Il materiale raccolto da Bustnes è decisamente forte e non può non tenere desta l’attenzione dello spettatore, ma la sua intenzione iniziale di ritrarre Alba Dorata dalla prospettiva familiare delle donne (idea già schiava di troppi preconcetti in partenza) si scontra con un cambiamento imprevisto: negli anni in cui la maggior parte dei leader del partito finiscono in carcere, sono le donne a dover prendere il controllo della baracca, e vi riescono con assoluta abilità e fermezza. È qui che la narrazione impostata inizialmente dal regista, che cercava di ritrarre un fenomeno di rara durezza approcciando da quello che supponeva essere il lato ‘debole’, si rivela in tutta la sua fallacia.
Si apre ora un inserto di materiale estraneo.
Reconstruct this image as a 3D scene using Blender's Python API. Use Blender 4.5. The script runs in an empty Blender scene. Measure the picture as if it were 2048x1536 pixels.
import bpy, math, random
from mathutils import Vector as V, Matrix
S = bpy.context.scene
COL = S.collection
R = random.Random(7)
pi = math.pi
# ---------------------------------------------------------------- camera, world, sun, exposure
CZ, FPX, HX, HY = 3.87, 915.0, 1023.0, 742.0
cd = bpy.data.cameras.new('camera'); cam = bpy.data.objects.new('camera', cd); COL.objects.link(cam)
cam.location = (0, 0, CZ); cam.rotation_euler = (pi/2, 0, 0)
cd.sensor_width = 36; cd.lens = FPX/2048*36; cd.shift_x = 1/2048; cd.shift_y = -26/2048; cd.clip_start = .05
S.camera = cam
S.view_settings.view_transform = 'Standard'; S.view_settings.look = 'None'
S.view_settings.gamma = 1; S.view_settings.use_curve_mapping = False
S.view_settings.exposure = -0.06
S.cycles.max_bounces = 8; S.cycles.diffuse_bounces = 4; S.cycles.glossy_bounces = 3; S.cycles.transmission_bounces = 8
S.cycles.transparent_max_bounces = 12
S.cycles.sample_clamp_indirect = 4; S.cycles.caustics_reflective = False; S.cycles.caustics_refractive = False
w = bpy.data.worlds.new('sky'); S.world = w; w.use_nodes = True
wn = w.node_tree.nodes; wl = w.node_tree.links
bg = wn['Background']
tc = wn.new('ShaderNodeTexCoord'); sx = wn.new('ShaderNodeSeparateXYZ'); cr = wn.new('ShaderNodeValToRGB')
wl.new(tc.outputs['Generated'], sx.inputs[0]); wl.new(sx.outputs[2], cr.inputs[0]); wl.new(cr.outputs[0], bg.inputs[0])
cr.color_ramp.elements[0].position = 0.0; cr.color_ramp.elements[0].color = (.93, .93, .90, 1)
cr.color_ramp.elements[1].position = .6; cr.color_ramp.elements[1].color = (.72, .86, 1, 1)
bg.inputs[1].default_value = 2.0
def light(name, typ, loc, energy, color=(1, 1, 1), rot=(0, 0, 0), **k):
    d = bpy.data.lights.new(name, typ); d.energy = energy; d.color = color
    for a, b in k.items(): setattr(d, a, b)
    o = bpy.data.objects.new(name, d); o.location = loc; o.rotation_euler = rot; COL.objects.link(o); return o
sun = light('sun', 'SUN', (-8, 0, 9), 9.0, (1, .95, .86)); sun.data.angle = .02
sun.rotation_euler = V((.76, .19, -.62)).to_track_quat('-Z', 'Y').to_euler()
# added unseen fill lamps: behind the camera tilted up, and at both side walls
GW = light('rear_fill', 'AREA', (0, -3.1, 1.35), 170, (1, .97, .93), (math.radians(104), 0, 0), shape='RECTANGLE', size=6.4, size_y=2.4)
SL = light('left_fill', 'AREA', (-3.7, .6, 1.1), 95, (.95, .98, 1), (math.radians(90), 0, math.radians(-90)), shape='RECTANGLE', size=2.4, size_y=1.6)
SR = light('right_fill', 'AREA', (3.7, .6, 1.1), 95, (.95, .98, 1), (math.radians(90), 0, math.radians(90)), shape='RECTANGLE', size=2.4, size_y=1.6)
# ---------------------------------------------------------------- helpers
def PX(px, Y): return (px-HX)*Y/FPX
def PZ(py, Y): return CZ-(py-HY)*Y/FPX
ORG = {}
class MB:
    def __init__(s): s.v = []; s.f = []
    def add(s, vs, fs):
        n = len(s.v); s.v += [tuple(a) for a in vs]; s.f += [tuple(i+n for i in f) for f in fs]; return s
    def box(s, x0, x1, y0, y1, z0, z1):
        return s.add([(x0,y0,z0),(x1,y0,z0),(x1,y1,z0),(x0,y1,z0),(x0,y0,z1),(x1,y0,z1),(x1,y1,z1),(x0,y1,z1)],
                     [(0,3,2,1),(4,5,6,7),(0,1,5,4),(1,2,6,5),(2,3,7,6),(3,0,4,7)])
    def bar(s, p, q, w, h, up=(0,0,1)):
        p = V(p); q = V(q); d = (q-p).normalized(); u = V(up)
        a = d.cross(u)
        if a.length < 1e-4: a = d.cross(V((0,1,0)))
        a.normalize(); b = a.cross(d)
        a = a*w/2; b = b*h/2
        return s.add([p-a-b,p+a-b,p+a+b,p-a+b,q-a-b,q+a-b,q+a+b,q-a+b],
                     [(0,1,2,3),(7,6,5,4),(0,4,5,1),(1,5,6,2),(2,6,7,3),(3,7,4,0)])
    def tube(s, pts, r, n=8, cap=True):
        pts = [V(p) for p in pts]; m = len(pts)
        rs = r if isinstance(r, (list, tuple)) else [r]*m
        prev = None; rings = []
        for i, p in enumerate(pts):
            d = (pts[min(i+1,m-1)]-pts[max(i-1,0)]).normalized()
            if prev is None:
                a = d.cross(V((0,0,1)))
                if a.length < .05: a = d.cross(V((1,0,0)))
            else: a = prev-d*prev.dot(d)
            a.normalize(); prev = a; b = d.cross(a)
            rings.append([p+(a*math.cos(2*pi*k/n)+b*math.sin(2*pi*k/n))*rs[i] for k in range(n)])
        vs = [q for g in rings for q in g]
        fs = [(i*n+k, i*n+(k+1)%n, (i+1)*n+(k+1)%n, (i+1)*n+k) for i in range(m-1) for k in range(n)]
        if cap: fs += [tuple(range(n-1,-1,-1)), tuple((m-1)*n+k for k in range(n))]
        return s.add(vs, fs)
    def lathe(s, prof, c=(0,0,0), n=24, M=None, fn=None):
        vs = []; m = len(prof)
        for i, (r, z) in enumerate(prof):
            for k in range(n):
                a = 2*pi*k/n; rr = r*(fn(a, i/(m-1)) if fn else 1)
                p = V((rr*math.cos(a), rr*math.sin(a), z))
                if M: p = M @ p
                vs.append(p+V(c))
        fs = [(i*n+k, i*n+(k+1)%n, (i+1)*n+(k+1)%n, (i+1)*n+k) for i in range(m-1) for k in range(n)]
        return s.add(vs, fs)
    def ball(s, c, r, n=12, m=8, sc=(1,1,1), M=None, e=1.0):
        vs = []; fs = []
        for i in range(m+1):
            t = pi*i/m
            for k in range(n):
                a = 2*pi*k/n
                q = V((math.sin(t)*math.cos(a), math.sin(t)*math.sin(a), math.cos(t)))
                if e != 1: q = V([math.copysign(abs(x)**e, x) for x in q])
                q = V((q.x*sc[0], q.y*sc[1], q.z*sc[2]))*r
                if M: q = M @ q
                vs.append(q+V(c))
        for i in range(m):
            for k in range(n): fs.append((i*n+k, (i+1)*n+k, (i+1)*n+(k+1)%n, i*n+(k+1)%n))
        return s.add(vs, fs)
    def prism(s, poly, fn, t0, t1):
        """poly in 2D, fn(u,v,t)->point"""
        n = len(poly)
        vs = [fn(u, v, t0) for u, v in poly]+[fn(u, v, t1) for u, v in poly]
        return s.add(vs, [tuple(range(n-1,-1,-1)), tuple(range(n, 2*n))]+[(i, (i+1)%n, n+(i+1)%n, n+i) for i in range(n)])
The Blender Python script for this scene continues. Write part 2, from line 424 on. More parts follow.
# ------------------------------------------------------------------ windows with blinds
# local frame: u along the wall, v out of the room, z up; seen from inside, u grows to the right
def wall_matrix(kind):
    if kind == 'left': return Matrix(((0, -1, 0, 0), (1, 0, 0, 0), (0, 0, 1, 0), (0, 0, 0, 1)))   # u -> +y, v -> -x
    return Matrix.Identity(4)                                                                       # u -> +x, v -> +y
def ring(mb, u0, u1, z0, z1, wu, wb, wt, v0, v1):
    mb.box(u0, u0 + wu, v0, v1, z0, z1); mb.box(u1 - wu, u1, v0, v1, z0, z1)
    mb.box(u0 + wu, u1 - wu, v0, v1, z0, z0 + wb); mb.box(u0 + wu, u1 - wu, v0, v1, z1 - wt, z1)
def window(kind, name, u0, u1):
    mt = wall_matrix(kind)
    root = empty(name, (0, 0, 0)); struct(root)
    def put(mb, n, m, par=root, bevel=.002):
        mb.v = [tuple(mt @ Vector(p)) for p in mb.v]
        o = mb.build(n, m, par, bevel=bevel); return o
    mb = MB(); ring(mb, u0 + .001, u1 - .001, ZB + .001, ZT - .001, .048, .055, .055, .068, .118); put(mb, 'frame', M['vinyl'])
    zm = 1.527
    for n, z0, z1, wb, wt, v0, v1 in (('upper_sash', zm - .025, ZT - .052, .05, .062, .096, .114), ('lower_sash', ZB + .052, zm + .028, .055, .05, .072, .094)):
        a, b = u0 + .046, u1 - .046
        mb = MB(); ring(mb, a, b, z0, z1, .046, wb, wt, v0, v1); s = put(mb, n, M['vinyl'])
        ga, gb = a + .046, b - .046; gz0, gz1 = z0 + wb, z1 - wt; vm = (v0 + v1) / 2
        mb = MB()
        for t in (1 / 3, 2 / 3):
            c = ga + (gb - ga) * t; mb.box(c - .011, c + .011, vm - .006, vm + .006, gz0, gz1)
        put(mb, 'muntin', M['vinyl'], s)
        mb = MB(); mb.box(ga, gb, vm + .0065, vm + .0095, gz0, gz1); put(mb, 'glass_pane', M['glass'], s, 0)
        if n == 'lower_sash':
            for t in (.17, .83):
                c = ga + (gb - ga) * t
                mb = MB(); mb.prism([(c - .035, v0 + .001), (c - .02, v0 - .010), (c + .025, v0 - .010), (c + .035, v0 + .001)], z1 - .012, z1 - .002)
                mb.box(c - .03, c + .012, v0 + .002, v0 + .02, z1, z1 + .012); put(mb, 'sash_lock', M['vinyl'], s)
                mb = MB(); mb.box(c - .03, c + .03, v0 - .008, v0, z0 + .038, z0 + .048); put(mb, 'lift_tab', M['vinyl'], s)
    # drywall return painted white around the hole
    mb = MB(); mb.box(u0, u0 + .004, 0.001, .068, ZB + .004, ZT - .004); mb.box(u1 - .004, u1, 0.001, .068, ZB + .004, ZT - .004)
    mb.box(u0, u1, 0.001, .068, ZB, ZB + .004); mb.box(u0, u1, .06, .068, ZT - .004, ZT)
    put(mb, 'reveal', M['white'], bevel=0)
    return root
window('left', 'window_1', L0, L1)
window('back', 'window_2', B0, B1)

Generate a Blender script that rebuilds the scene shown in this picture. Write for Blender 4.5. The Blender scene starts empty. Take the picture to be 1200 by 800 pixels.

È anche a causa di tali sviluppi che una certa incapacità avvertibile sin dall’inizio di creare un legame empatico con le intervistate porta a una freddezza delle interazioni che inevitabilmente si riverbera sul risultato finale. Il norvegese non risulta infatti mai capace di far leva sulle giuste corde per fare aprire le proprie interlocutrici, e quando queste iniziano anche ad avvertire la responsabilità di rappresentare una forza politica, quelli che dovrebbero essere degli incontri informali e intimi si trasformano in sterili comizi politici da salotto.
In conclusione Golden Dawn Girls rimane un documento (più che un documentario) estremamente interessante ed emozionante su come la peggiore delle svolte possa sempre essere dietro l’angolo, ma non riesce mai a riuscire veramente nell’intento di superare la cortina dell’autorappresentazione e manca della necessaria contestualizzazione del fenomeno raccontato. Non sarà utile a comprendere meglio perché è nata ed ha prosperato Alba Dorata, ma rimane una finestra su un mondo agghiacciante, con una lettura originale e a tratti finanche surreale.